Me dice un colega, a quien tengo por entendido en los asuntos del balompié, que la señorita Carbonero no tiene ni idea de fútbol. No lo sé. Esencialmente porque tampoco yo poseo conocimientos suficientes sobre este deporte para determinar si alguien sabe algo del asunto o está, supuestamente, al mismo nivel de doña Sara. Eso sí, tengo la sensación de que para entender de fútbol, para entender de un ejercicio físico consistente fundamentalmente en correr detrás de una pelota de cuero para darle patadas, no hace falta ir a Salamanca y matricularse en su centenaria universidad. A decir verdad, no hace falta ni ir a Las Palmas para recibir docencia en la suya. Más bien pienso que uno puede hablar de fútbol con la suficiencia de un catedrático sólo con tomarse un par de cervezas en la barra de cualquier bareto.

No obstante, y ya un poco más en serio -no totalmente en serio porque tomarse algo en serio en este país resulta imposible- hay cosas que siguen sin encajar. Uno puede echar mano de la nostalgia y manifestar -acogido a aquello de que cualquier tiempo pasado fue mejor- que antes no ocurrían estas cosas. Ni antes, ni ahora. Porque tanto en las épocas pretéritas como en la presente existía una norma no escrita llamada decencia. Y no me refiero a la decencia sexual, ni moral, ni a ninguna en particular, sino a todas en general. Cierto que el pudor no está muy de moda. Más bien hasta resulta contraproducente si uno quiere trepar por las intrincadas lianas de la selva en que vivimos. Sin embargo, la compostura, el decoro y todos los adornos personales que deberían estar en la mochila de cualquier persona honesta consigo misma, siguen tan vigentes como hace dos mil años. Y bajo su olvidado paraguas, cabe manifestar que no es de recibo que una periodista informe, e incluso dé opiniones, sobre un acontecimiento en el que uno de sus principales protagonistas está sentimentalmente vinculado a ella. Por supuesto, lo mismo cabría afirmar en el caso contrario; es decir, si la protagonista del asunto fuese una mujer y el periodista un hombre. ¿Puede un profesor examinar a su novia en una prueba de licenciatura universitaria? Si la mera amistad de un juez con una persona lo inhabilita para participar en un proceso en el que esté involucrada dicha persona, ¿no sería sensato reivindicar lo mismo para la profesión periodística? ¿Qué dicen al respecto los éticos de esta curiosa profesión que a muchos nos ha tocado ejercer, tanto los que van teñidos como los que prefieren el pelo cano? Nada. De esto no dicen nada.

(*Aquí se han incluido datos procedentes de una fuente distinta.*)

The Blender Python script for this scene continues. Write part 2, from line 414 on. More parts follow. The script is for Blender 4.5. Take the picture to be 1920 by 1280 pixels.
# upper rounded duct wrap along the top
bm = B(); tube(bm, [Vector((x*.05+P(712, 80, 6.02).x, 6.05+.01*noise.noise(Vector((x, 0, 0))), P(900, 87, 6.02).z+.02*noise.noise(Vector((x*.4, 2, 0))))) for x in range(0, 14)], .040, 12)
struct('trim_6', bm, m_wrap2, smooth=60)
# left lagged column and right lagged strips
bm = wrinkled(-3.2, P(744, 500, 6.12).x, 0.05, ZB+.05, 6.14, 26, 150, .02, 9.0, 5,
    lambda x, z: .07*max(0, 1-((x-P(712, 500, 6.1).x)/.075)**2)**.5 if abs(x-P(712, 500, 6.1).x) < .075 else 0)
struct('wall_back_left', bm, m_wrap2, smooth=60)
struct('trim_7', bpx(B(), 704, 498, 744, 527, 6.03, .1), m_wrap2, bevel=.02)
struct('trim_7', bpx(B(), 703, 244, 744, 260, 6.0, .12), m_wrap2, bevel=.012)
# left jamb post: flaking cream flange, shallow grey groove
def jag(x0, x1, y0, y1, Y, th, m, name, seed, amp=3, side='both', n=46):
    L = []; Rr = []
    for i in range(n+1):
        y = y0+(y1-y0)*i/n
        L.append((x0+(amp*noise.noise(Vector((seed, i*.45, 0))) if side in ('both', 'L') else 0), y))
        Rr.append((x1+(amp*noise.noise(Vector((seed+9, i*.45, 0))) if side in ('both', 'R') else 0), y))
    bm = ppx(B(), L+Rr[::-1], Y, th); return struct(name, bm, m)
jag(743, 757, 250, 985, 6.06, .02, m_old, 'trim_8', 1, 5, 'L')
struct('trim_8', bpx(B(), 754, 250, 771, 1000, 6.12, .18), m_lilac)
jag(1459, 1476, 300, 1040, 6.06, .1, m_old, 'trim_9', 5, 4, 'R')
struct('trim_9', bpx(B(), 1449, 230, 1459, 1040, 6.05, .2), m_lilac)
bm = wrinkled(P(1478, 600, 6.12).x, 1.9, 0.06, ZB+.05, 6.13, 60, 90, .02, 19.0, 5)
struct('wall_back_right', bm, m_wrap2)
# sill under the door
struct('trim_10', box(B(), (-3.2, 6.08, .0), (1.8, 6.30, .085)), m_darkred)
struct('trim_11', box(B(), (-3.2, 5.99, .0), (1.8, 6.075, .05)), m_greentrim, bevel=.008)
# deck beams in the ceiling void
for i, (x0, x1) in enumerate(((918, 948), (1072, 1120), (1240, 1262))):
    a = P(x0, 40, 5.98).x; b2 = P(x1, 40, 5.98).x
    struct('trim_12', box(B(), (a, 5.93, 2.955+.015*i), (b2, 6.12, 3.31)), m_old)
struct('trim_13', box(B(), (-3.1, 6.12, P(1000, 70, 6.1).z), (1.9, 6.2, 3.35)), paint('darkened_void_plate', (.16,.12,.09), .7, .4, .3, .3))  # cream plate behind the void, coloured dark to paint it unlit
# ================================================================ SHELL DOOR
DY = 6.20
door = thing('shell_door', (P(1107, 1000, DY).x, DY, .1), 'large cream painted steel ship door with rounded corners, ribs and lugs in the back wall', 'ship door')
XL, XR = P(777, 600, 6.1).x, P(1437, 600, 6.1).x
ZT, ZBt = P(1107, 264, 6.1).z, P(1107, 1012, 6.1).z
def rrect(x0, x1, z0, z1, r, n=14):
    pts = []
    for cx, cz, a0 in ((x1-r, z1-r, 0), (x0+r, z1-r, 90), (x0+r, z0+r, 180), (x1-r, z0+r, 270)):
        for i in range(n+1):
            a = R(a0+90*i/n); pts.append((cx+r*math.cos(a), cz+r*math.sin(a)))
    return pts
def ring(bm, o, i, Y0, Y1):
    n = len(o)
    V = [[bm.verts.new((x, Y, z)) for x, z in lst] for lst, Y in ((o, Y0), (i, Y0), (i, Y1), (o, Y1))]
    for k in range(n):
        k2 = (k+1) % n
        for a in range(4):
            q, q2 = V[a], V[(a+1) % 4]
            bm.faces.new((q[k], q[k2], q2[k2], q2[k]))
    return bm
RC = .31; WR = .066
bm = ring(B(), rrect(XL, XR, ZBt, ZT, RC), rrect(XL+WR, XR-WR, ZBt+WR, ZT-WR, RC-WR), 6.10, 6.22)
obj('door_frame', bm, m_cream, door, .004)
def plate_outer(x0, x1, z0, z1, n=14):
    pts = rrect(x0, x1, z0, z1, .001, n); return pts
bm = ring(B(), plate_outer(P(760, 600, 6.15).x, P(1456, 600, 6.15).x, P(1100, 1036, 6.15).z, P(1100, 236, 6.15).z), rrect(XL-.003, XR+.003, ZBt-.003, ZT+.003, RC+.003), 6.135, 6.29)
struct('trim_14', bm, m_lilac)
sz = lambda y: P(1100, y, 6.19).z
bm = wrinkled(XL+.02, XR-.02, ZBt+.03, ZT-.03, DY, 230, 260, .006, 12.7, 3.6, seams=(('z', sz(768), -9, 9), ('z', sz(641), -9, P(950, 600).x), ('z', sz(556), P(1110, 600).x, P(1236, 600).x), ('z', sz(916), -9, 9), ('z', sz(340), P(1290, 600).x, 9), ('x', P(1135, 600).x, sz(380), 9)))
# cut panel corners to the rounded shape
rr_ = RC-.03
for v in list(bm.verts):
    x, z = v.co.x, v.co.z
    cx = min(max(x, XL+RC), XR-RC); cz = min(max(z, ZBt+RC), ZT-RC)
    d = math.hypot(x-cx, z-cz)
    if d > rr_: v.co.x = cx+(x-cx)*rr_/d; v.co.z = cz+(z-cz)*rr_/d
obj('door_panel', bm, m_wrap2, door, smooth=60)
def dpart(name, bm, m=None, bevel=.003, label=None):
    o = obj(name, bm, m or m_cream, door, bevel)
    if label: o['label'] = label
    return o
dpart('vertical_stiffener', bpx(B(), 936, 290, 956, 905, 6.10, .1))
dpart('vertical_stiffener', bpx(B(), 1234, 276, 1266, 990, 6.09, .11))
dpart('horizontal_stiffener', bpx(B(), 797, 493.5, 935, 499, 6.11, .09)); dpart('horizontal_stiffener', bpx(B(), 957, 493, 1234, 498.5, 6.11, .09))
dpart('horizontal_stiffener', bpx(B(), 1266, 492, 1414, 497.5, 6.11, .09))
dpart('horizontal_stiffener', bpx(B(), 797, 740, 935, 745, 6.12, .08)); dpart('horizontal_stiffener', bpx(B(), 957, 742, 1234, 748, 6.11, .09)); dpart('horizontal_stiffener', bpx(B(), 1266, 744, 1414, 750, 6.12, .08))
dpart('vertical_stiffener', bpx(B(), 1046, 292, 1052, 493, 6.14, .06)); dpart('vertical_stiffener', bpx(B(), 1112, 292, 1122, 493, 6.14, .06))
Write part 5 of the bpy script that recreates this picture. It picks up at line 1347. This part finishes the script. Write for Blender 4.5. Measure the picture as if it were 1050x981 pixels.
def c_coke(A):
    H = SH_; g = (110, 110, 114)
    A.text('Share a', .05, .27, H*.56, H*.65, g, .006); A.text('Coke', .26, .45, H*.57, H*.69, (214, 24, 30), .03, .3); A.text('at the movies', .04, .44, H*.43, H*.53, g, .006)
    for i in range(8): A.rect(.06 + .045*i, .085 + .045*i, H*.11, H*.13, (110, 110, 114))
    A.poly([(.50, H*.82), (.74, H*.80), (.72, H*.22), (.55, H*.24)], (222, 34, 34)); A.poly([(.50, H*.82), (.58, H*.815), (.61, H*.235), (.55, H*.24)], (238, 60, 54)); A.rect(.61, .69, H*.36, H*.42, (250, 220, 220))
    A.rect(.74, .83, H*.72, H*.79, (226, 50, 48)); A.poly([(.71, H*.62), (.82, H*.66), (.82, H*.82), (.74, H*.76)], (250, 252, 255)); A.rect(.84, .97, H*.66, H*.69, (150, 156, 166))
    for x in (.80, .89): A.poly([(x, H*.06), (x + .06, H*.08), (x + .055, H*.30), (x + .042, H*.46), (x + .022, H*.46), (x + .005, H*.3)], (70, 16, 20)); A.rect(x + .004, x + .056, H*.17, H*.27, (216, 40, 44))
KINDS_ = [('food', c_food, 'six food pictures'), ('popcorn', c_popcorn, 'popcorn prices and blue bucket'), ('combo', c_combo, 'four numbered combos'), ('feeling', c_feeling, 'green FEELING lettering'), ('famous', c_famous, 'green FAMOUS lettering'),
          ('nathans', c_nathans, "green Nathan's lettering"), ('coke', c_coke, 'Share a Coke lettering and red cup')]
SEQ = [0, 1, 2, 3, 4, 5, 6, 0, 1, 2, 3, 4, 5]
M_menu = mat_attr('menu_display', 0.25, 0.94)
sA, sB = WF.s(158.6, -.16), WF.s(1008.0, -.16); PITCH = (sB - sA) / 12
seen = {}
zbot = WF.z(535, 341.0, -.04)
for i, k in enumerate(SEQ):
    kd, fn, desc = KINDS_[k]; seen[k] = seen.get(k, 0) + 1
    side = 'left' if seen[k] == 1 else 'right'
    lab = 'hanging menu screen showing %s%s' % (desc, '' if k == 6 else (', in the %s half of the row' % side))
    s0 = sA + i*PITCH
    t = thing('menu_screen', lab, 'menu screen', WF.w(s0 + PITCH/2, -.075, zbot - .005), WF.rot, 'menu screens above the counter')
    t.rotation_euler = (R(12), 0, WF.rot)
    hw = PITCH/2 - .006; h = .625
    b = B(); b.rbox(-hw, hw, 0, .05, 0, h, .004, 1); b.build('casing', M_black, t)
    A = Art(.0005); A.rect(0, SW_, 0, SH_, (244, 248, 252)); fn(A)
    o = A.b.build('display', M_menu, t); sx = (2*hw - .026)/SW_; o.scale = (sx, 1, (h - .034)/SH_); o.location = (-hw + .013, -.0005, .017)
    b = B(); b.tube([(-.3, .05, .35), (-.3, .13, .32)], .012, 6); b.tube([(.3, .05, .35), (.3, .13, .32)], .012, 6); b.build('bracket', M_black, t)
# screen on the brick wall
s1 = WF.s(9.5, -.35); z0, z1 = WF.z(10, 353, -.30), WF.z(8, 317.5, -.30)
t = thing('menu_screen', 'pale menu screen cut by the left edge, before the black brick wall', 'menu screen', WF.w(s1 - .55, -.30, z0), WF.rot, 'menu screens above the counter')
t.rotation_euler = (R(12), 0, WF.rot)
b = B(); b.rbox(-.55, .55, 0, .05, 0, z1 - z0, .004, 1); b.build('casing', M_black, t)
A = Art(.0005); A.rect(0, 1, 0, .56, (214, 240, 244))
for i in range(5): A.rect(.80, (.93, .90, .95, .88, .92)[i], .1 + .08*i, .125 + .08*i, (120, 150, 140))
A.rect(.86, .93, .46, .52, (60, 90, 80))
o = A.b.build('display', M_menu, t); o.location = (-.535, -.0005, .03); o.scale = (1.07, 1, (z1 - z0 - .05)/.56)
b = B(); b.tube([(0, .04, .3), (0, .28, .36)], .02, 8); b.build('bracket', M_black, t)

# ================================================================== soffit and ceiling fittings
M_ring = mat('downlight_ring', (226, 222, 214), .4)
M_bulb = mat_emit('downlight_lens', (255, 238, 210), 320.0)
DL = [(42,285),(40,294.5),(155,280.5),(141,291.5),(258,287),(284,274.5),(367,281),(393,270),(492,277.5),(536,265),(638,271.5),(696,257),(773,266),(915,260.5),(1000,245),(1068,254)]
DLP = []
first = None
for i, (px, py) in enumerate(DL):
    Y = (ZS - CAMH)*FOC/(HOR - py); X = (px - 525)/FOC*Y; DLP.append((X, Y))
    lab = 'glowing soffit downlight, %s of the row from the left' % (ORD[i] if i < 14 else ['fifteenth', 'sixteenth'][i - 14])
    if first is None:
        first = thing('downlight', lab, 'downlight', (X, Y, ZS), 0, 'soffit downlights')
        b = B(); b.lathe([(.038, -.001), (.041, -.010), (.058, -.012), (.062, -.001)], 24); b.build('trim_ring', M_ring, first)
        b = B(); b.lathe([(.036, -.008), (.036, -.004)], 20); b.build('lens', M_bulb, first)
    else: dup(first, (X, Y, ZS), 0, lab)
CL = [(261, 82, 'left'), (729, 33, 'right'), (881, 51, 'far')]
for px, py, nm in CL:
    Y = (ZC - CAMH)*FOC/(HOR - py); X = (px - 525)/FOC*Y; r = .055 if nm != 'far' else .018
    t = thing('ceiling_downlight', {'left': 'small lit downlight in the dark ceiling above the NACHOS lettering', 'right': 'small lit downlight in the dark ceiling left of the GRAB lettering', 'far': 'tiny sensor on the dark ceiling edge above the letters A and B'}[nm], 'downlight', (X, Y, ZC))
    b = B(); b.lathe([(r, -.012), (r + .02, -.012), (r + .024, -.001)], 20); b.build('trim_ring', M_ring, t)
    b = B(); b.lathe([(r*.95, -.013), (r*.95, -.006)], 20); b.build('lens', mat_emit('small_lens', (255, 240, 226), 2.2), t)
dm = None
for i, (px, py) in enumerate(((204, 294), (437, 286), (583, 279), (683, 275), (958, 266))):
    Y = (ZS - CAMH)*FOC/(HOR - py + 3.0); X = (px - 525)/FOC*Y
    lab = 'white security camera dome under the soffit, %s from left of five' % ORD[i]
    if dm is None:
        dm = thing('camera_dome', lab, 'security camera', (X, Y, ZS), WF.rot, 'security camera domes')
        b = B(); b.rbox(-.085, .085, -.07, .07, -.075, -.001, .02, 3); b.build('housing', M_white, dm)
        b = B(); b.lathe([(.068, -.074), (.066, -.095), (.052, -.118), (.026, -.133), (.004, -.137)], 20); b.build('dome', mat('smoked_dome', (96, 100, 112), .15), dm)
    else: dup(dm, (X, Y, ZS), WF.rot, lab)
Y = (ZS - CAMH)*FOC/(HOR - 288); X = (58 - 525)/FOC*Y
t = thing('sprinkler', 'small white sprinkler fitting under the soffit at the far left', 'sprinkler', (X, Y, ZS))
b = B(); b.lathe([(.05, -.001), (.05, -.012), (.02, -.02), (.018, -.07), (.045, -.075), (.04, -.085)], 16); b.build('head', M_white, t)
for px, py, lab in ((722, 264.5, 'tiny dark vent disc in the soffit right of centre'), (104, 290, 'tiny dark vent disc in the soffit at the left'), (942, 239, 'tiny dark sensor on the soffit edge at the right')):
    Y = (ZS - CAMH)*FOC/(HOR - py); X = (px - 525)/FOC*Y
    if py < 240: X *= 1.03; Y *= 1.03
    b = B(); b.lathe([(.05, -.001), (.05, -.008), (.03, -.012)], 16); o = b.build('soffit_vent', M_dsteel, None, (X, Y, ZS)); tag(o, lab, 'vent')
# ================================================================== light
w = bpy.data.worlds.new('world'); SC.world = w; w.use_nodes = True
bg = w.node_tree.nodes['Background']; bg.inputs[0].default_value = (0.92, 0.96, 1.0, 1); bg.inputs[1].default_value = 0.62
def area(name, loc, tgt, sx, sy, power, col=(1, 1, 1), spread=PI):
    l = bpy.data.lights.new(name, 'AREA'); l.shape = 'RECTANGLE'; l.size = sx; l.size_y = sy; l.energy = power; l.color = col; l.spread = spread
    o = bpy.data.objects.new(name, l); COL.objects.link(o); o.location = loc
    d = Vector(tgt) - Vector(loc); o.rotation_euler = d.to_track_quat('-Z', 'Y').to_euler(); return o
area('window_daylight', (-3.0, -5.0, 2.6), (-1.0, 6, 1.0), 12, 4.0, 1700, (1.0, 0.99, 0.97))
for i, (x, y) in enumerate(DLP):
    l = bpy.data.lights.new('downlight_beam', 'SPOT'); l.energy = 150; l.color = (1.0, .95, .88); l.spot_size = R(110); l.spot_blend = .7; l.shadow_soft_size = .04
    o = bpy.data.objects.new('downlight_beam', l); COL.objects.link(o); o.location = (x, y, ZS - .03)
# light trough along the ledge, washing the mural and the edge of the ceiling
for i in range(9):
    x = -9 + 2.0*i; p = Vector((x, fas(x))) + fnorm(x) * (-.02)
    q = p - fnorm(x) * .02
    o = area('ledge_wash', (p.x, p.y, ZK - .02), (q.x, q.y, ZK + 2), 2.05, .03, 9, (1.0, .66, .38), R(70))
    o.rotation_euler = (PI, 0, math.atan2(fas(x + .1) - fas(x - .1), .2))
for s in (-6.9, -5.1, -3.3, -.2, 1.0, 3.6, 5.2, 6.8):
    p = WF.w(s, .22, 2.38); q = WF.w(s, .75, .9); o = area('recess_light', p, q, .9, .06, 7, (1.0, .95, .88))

Sobra añadir que la selección española de fútbol no puede prescindir, salvo posible y probable descalabro, de su portero titular. ¿Puede, en cambio, renunciar un canal de televisión a una periodista, habida cuenta de que doña Sara no es Oriana Fallaci ni ha sido nominada como candidata al Pulitzer? Pienso que sí. Inclusive a costa de cierta cuota de audiencia. Lo malo, y ahí está el problema, es que la popularidad, aun a costa del morbo, se ha convertido en una virtud más apetecible que la decencia.